Mais les thèmes bretons font retour à la Grande-Bretagne. D’une part, les romans français sont traduits en anglais ; Sir Tristrem ( Tristan et Iseult ), Arthour and Merlin , Lancelot of the Laik (version écossaise), The Holy Grail (l’ Estoire del Saint Graal ), Le Morte Arthur (version strophique de La Mort le Roi Artu ) en sont quelques-uns parmi les plus importants ; d’autre part, les poètes anglais ont composé des romans nouveaux, mais inspirés des romans français. Les poètes moyen-anglais ont fait de Gauvain leur héros favori ; citons Ywain and Gawain , Sir Gawain and the Carl of Carlisle , The Turk and Gawain ou The Green Knight . Ce dernier roman raconte la même histoire que celle que l’on trouve dans Sir Gawain and the Green Knight ( Sire Gauvain et le Chevalier Vert ), véritable chef-d’oeuvre qui nous est parvenu grâce à un manuscrit unique. Ce roman comprend deux thèmes principaux, celui de la triple tentation de Gauvain en présence de l’épouse du Chevalier Vert, et celui de l’épreuve de la décapitation. Le Chevalier Vert s’y soumet, à condition que son bourreau la subisse à son tour au bout d’un an. Le Chevalier Vert, Bercilak, ramasse sa tête coupée et disparaît ! Le style, la poésie, le réalisme de ce récit, qui caractérisent l’art exquis du conteur, en font un des romans arthuriens les plus achevés.
En Angleterre également, tout à la fin du Moyen Âge, les anciens romans arthuriens retrouvent une vogue nouvelle. L’imprimeur William Caxton avait eu l’heureuse idée d’éditer pour la première fois la traduction, ou plutôt le remaniement dont sir Thomas Malory était l’auteur. Dans une prose nerveuse, Malory fait revivre non seulement le cycle français, le Lancelot en prose, La Queste du Saint Graal et La Mort le Roi Artu , mais aussi une version anglaise de la Mort Arthure , le Tristan en prose et l’ Estoire de Merlin , ainsi qu’une Suite importante de ce dernier. C’est grâce à sir Thomas Malory que les romans de la Table ronde font partie du patrimoine littéraire des Anglais et qu’ils sont toujours vivants.

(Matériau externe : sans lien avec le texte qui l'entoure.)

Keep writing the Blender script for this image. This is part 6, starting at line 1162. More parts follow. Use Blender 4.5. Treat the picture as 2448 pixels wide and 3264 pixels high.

Qui était sir Thomas ? Un prisonnier politique, victime de la guerre des Deux-Roses ? C’est en 1485 que Caxton présente au public ces récits héroïques, où les méchants sont toujours punis. Pour cet éditeur, le roman comportait une morale : « Imitez le bon, fuyez le mal, et vous serez amenés à la bonne renommée », nous dit-il, faisant en cela écho aux romanciers français et aux vieux imprimeurs français qui, dans des prologues mis en tête des versions tardives des romans arthuriens, disent franchement : « Les choses mal faictes sont escriptes au livre pour les fouir et éviter, et les bonnes pour les ensuyvre, et les accomplir, chacun de bon voloir. »
À en croire les prologues, les romans de la Table ronde sont surtout des manuels de chevalerie. C’est la valeur littéraire et esthétique de ces textes, surtout de l’oeuvre de Malory, qu’il faut souligner.